Table 1. Network architectures. The dimensions of output sizes are \(T \times Y \times X\),and the sizes are calculated based on a \(16 \times 112 \times 112\)-input. We represent \(x \times x \times x, F\) as the kernel size, and the number of feature maps of the convolutional filter are \(x \times x \times x\) and \(F\), respectively. Each convolutional layer is followed by batch normalization and a ReLU. Spatio-temporal down-sampling is performed by conv3_1, conv4_1, and conv5_1 with a stride of two. A max-pooling layer (stride 2) is also located before conv2_x for down-sampling. In addition, conv1 spatially down-samples inputs with a spatial stride of two.

3.2 Implementation

Training We use stochastic gradient descent with momentum to train the networks and randomly generate training samples from videos in training data in order to perform data augmentation. First, we select a temporal position in a video by uniform sampling in order to generate a training sample. A 16-frame clip is then generated around the selected temporal position. Each clip is cropped around a center position with the maximum scale (i.e. the sample width and height are the same as the short side length of the frame). We spatially resize the sample at \(112 \times 112\) pixels. We then randomly decide the sample as positive or negative ones. Note that we can arbitrary set class labels for each video because we add artificial occlusions and class labels are decided based on the positions of artificial occlusions in this experiment. If the label is positive, we randomly select a person in the sample and fill the bounding boxes of the person in each frame as a blind spot. If the label is negative, we fill a region that is randomly selected in each frame. Note that relative movements of the blind spot of negative samples in each frame are based on a person that is randomly selected to reduce the information based on the movements of blind spots. We generate a binary mask channel based on the blind spots on each frame. The size of each sample is \(4\) channels \(\times \ 16\) frames \(\times \ 112\) pixels \(\times \ 112\) pixels, and each sample is horizontally flipped with \( 50\% \) probability. All generated samples retain the same class labels as their original videos.

In our training, we use cross-entropy losses and back-propagate their gradients. The training parameters include a batch size of \(64\), weight decay of \(0.01\), and \(0.9\) for momentum. When training the networks from scratch, we start from learning rate \(0.01\), and divide it by \(10\) at \(500\) epochs. Training is done for \(600\) epochs. When performing fine-tuning, we start from a learning rate of \(0.001\) and divide it by \(10\) at \(200\) epochs. Training of fine-tuning is done for \(300\) epochs.

Testing We recognize people in blind spots in videos using the trained model.

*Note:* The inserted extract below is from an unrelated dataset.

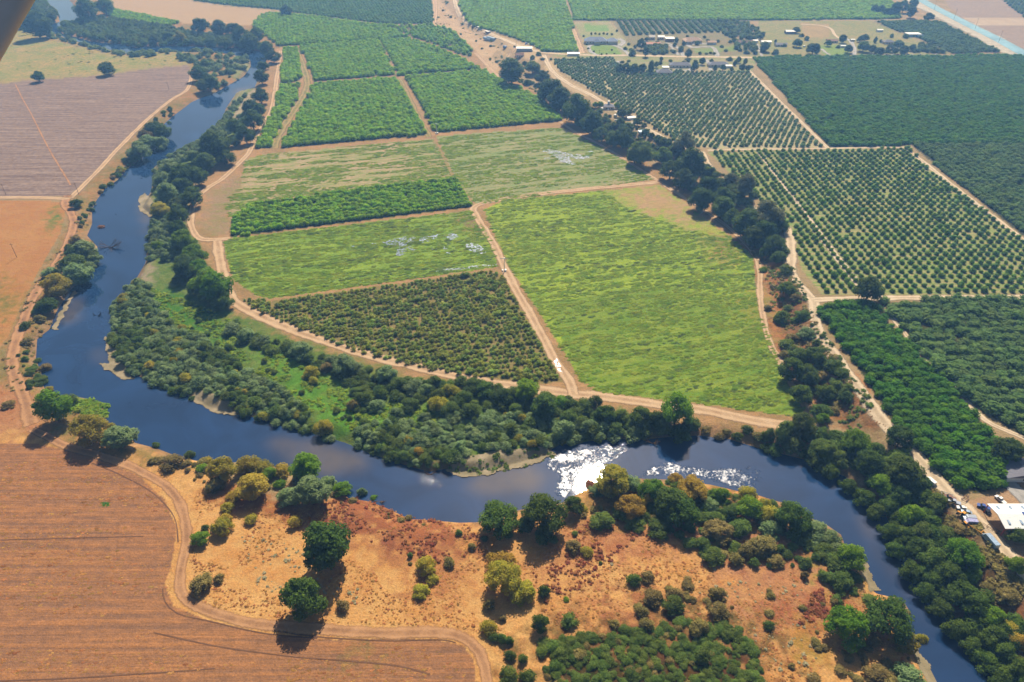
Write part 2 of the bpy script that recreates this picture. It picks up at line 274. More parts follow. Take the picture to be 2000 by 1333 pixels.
ZONES = [
 # name/poly, colour 1, colour 2, stripes A, stripes B, tufts, edge wobble px
 ('terr', C(196,166,124), C(168,146,100), 0,0,.1,0),
 ([(560,1000),(380,900),(300,860),(200,840),(80,780),(-600,800),(-600,1800),(2300,2300),(1990,1700),(1850,1340),(1700,1120),(1560,975),(1300,925),(1100,940),(900,1020),(700,960)], C(226,176,108,1.15), C(212,152,86,1.1), 0,0,.25,0),
 ([(620,985),(700,960),(900,1010),(935,1030),(900,1110),(780,1080),(700,1050),(640,1030)], C(182,112,68), C(160,98,66), 0,0,.7,6),
 ([(740,1060),(830,1080),(900,1100),(930,1080),(940,1200),(860,1150),(760,1130)], C(204,140,84), C(184,118,74), 0,0,.5,8),
 ([(1130,1000),(1300,1010),(1330,1060),(1240,1100),(1140,1090),(1060,1170),(1040,1120),(1110,1060)], C(196,128,80), C(206,146,96), 0,0,.5,6),
 ([(1180,1150),(1260,1160),(1260,1240),(1180,1260),(1150,1220)], C(184,118,74), C(200,136,88), 0,0,.5,6),
 ([(1340,1040),(1500,1010),(1600,1080),(1600,1130),(1450,1140),(1370,1090)], C(182,118,80), C(210,154,108), 0,0,.8,6),
 ([(1430,1150),(1640,1120),(1660,1200),(1560,1260),(1450,1240)], C(204,146,102), C(180,110,70), 0,0,.8,8),
 ([(1080,1220),(1180,1230),(1300,1210),(1440,1200),(1500,1290),(1500,1500),(1000,1500),(1030,1330)], C(66,72,28), C(112,70,40), 0,0,.6,8),
 ([(1560,1210),(1600,1215),(1590,1270),(1610,1300),(1560,1305),(1550,1260)], C(176,150,60), C(190,140,70), 0,0,.2,3),
 ([(1560,1050),(1640,1060),(1700,1150),(1640,1170),(1600,1100)], C(150,140,60), C(190,140,80), 0,0,.3,5),
 ([(1100,985),(1300,930),(1560,985),(1660,1060),(1560,1040),(1400,1010),(1300,1000),(1120,1010)], C(110,105,45), C(160,110,60), 0,0,.5,8),
 ([(385,950),(560,960),(640,1000),(560,1020),(420,1000)], C(190,125,70), C(150,90,50), 0,0,.8,5),
 # river corridor west bank
 ([(60,-60),(520,30),(560,90),(520,120),(480,150),(400,230),(330,300),(240,370),(215,400),(180,470),(190,520),(120,620),(90,700),(100,780),(230,800),(260,870),(380,900),(380,930),(250,905),(60,860),(-40,790),(0,690),(60,560),(120,460),(150,380),(240,290),(300,220),(340,190),(370,160),(368,100),(200,95),(40,60)], C(190,140,85), C(140,130,70), 0,0,.5,5),
 ([(20,760),(100,780),(60,850),(0,850),(-200,860),(-200,760)], C(208,152,104), C(188,126,82), 0,0,.5,4),
 ([(105,768),(162,771),(217,784),(211,803),(190,815),(130,800)], C(104,150,40), C(130,165,55), 0,0,0,2),
 # interior
 ([(560,85),(520,110),(490,200),(470,260),(380,350),(300,440),(280,520),(215,620),(200,700),(260,735),(400,800),(600,860),(850,930),(1000,915),(1080,885),(1330,857),(1480,880),(1600,905),(1620,830),(1560,700),(1520,550),(1500,480),(1300,340),(1180,260),(1000,150),(930,90),(850,20),(700,20)], C(206,160,110), C(170,140,92), 0,0,.15,0),
 ([(520,120),(490,200),(470,262),(385,350),(365,440),(420,560),(450,610),(600,670),(800,740),(1100,780),(1310,830),(1330,857),(1080,885),(1000,915),(850,930),(600,860),(400,800),(260,735),(200,700),(215,620),(280,520),(290,440),(300,330),(440,220),(500,150)], C(96,128,44), C(126,140,66), 0,0,.2,3),
 ([(480,680),(560,690),(640,750),(700,800),(820,790),(880,800),(840,830),(720,850),(640,840),(580,780)], C(92,144,34), C(116,164,50), 0,0,0,5),
 ([(300,560),(420,620),(470,680),(430,680),(360,640),(290,610)], C(70,128,30), C(96,140,44), 0,0,0,5),
 ([(285,500),(300,510),(290,570),(280,600),(265,600),(270,560)], C(196,170,150), C(150,150,100), 0,0,0,3),
 ([(207,655),(228,690),(224,715),(255,738),(240,738),(190,712),(205,690)], C(196,180,165), C(176,160,140), 0,0,0,1),
 ([(375,772),(400,768),(430,785),(470,812),(400,802)], C(200,192,178), C(180,168,150), 0,0,0,1),
 ([(870,915),(900,905),(980,890),(1040,880),(1085,880),(1080,893),(990,918),(930,928)], C(200,180,145), C(150,140,90), 0,0,.3,1),
 ([(272,380),(292,376),(300,395),(294,425),(270,408)], C(150,150,105), C(180,165,140), 0,0,0,1),
 ([(440,120),(500,112),(500,150),(490,190),(440,215),(400,280),(300,330),(300,300),(430,230),(470,180)], C(168,160,120), C(140,150,80), 0,0,0,3),
 ([(880,0),(915,40),(985,80),(960,110),(1000,170),(960,150),(930,100),(880,60),(848,40),(840,-60),(880,-60)], C(226,194,150), C(204,168,122), 0,0,.3,1),
 ([(1360,320),(1500,450),(1540,540),(1590,640),(1740,840),(1680,850),(1600,820),(1540,720),(1500,640),(1490,520),(1440,440),(1380,380)], C(206,138,82), C(140,104,64), 0,0,.7,4),
 ([(1700,880),(1800,930),(1900,1030),(1990,1130),(2200,1330),(2200,1600),(1980,1340),(1850,1180),(1760,1050),(1700,960)], C(150,104,66), C(86,74,44), 0,0,.7,4),
 ('g1', C(134,150,72,1.25), C(190,160,128,1.3), 0,1,.1,1), ('g2', C(130,150,84,1.25), C(168,158,112,1.25), 0,1,.1,1),
 ('g3', C(140,162,50,1.4), C(106,136,44,1.35), 0,1,.0,1), ('g4', C(154,170,50,1.4), C(116,144,44,1.35), 0,1,.0,1),
 ([(1065,592),(1300,556),(1478,590),(1515,690),(1572,800),(1558,815),(1380,790),(1180,768),(1135,745)], C(106,138,40,1.3), C(136,150,50,1.4), 0,1,.1,1),
 ([(1180,370),(1290,362),(1385,432),(1420,460),(1330,430),(1240,400)], C(178,152,96,1.2), C(190,152,116,1.25), 0,1,.0,6),
 ([(1370,460),(1430,460),(1440,500),(1390,510)], C(190,140,90), C(140,150,70), 0,1,.0,6),
 ([(1440,560),(1478,560),(1500,660),(1510,690),(1470,640)], C(190,150,70), C(130,150,50), 0,1,.0,6),
 ([(950,470),(1010,460),(1060,500),(1010,520)], C(170,170,60), C(130,160,50), 0,1,.0,8),
 ([(880,420),(925,418),(950,460),(935,470),(900,440)], C(170,130,95), C(150,130,80), 0,1,.0,4),
 ([(400,390),(440,350),(480,330),(470,370),(450,430),(448,455),(400,455)], C(186,150,120), C(160,150,90), 0,0,.2,4),
 ('tri', C(168,144,92), C(132,130,66), 0,.6,.2,1), ('o9', C(60,84,30), C(70,70,34), 0,0,0,0),
 ('o11', C(62,78,34), C(84,84,44), 0,0,0,0), ('o12', C(64,74,40), C(84,84,50), 0,0,0,0),
 ('o13', C(196,180,138,1.2), C(176,170,124,1.2), 0,0,0,0), ('o14', C(186,170,118,1.1), C(132,158,74,1.1), 1,0,0,0),
 ('o15', C(70,80,36), C(88,80,44), 0,0,0,0), ('o16', C(76,80,46), C(110,94,60), 0,0,0,0),
 ('o17', C(84,104,50), C(96,104,56), 0,0,0,0), ('o18', C(84,104,50), C(96,104,56), 0,0,0,0),
 ('o19', C(150,146,98), C(160,140,100), 0,0,0,0), ('o20', C(120,120,80), C(150,130,90), 0,0,0,0), ('o21', C(170,140,120), C(150,130,110), 0,0,0,0),
 ('far1', C(110,130,70), C(140,140,86), 0,0,0,0), ('o2', C(70,90,40), C(80,90,44), 0,0,0,0), ('o2b', C(110,110,60), C(130,120,70), 0,0,0,0),
 ('o3', C(60,84,30), C(70,84,34), 0,0,0,0), ('o4', C(60,84,30), C(70,84,34), 0,0,0,0), ('o5', C(60,84,30), C(70,84,34), 0,0,0,0),
 ('o6', C(60,84,30), C(90,84,44), 0,0,0,0), ('o7', C(60,84,30), C(70,84,34), 0,0,0,0), ('o8', C(60,84,30), C(70,84,34), 0,0,0,0),
 # west fields
 ([(205,-40),(300,-40),(380,4),(450,14),(530,20),(515,30),(490,50),(440,48),(360,46),(240,22),(200,8)], C(214,180,132), C(196,164,120), 1,0,.1,1),
 ('topleft', C(150,160,84), C(196,168,104), 0,0,.1,3), ('wing', C(138,114,104,.95), C(188,162,144,.95), 1,0,.05,0),
 ('orange', C(214,158,92,.95), C(200,138,78,.95), 0,0,.1,0),
 ([(-300,520),(40,560),(20,620),(-60,700),(-300,720)], C(130,130,54), C(190,140,70), 0,0,.1,8),
 ([(95,410),(120,412),(110,450),(98,455)], C(90,136,50), C(150,140,60), 0,0,0,3),
 ('big', C(156,115,86,1.05), C(188,131,84,1.1), 1,0,.2,1),
 ([(195,980),(215,982),(212,990),(197,990)], C(60,110,30), C(70,120,40), 0,0,0,1),
 ([(690,1250),(715,1255),(720,1310),(705,1325),(700,1290),(685,1265)], C(92,130,50), C(160,130,70), 0,0,0,5),
 # far right
 ([(1785,-60),(2400,-60),(2400,300),(2000,112),(1900,60)], C(170,146,126), C(186,162,140), 1,0,0,0),
 ([(1880,36),(2000,34),(2300,34),(2300,50),(2000,50),(1900,50)], C(222,200,170), C(206,180,150), 0,0,0,0),
 ('o21', C(170,140,120), C(150,130,110), 0,0,0,0),
 ([(1480,41),(1700,41),(1860,107),(1480,110)], C(150,156,86), C(176,160,104), 0,0,0,0),
 ([(1563,45),(1620,48),(1620,75),(1570,75)], C(196,166,110), C(180,156,104), 0,0,0,1),
 ([(1600,90),(1660,88),(1660,108),(1610,108)], C(140,166,60), C(150,170,80), 0,0,0,1),
 ([(1122,44),(1190,42),(1245,105),(1150,107)], C(190,176,130), C(160,166,96), 0,0,0,0),
 ([(1140,48),(1185,50),(1190,62),(1145,62)], C(130,170,70), C(150,176,90), 0,0,0,1),
 ([(1150,86),(1200,88),(1215,108),(1155,106)], C(130,166,60), C(150,170,80), 0,0,0,0),
 ([(1450,88),(1400,92),(1352,96),(1360,104),(1440,100)], C(130,160,70), C(160,160,90), 0,0,0,0),
 ([(1095,102),(1130,104),(1215,108),(1480,110),(1470,140),(1215,138),(1195,118),(1075,112)], C(190,172,130), C(150,160,90), 0,0,0,0),
 ([(1180,195),(1240,215),(1320,270),(1370,290),(1300,280),(1200,235)], C(206,180,136), C(170,150,100), 0,0,.2,2),
 ([(1075,120),(1100,150),(1160,185),(1140,190),(1090,165),(1062,130)], C(222,196,150), C(206,176,130), 0,0,0,1),
 ([(900,45),(985,72),(1060,100),(1050,120),(990,110),(915,60)], C(222,190,140), C(206,176,130), 0,0,0,1),
 ('yard', C(206,170,130), C(190,150,110), 0,0,.1,1),
]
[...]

We adopt the sliding window manner to generate input clips, (i.e. videos are split into non-overlapped 16 frame clips.) Each clip is cropped around a center position and combined with a binary mask channel similar to the training step. We estimate class probabilities of each clip using the trained model, and average them to recognize people in blind spots in videos.

4 Experiments

4.1 Dataset

In the experiments, we used the volleyball dataset [9]. The volleyball dataset contains 55 videos, which captures volleyball game scenes. 4,830 frames in the videos are annotated with players’ bounding boxes, individual action labels, and group activity labels. The videos are separated based on the annotations frames into 4,830 sequences. Each sequence contains 41 frames, which consist of the annotated frame and 20 frames before and after it. We used one sequence as one video input. We followed the split of training, validation, and testing sets provided in [9]. We randomly selected positive and negative sequences with 50% probability in the testing set, and selected one of the bounding boxes in each sequence of the positives as the blind spot. We also randomly generated a blind spot for the negative sequences.

4.2 Results

Table 2 shows the recognition accuracies of ResNet-18 and -50 with or without pretraining on the Kinetics dataset [11]. In addition, we show the results of 2D AlexNet [12] and 2D ResNet-18 as baselines. The 2D models used each frame as an input, output recognition scores, and recognize a video based on the averaged the scores over all frames in the video.

Table 2. Recognition accuracies of each method.

The accuracies of 3D ResNets, which are around 90%, indicate that our method can correctly recognize a person on a blind spot in many video sequences in this experimental configuration. We can see that ResNet-50 trained from scratch achieved the highest accuracy among the methods. This result indicate that using a deeper model improves recognition accuracy. On the other hand, the pretraining on Kinetics did not improve the recognition accuracies. This result indicates that the recognition in this experiment requires different feature representations to action recognition. Compared with the baselines, our 3D ResNets achieved higher accuracies. This result indicates that spatiotemporal feature representations are effective to this task.

Fig. 3.

Recognition examples. (top) True positive. (middle) False positive. (bottom) False negative.

Figure 3 shows recognition examples of 3D ResNet-50 trained from scratch. The example of top row, which is a true positive, is a attack scene from right. Because the player on the right attacked but the visible players on the left did not receive a ball, we can estimate there is a player on the blind spot. The result indicate that the model could understand such activities in the scene. The middle row in Fig. 3 shows the example, which is a crowded scene near the net. The model wrongly recognized the video as a positive. We can see that it is difficult to recognize there is other people in a crowded scene. The bottom row shows a false negative example. Though this example is a positive one, the blind spot did not locate on a player in many frames, which indicate a negative sample. Because the annotations of volleyball dataset include some noise, annotations of some samples in this experiment also include noises.

5 Conclusion

In this study, we proposed a method that recognize whether or not there is a person in a blind spot in videos, as the first step towards recognizing targets in blind spots. The proposed method adopts a spatiotemporal 3D CNN to learn features of videos with blind spots. We confirmed the effectiveness of the proposed method using the volleyball dataset [9] with artificial blind spots.

In our future work, we will further investigate more natural experimental settings to achieve recognition in blind spots in the wild.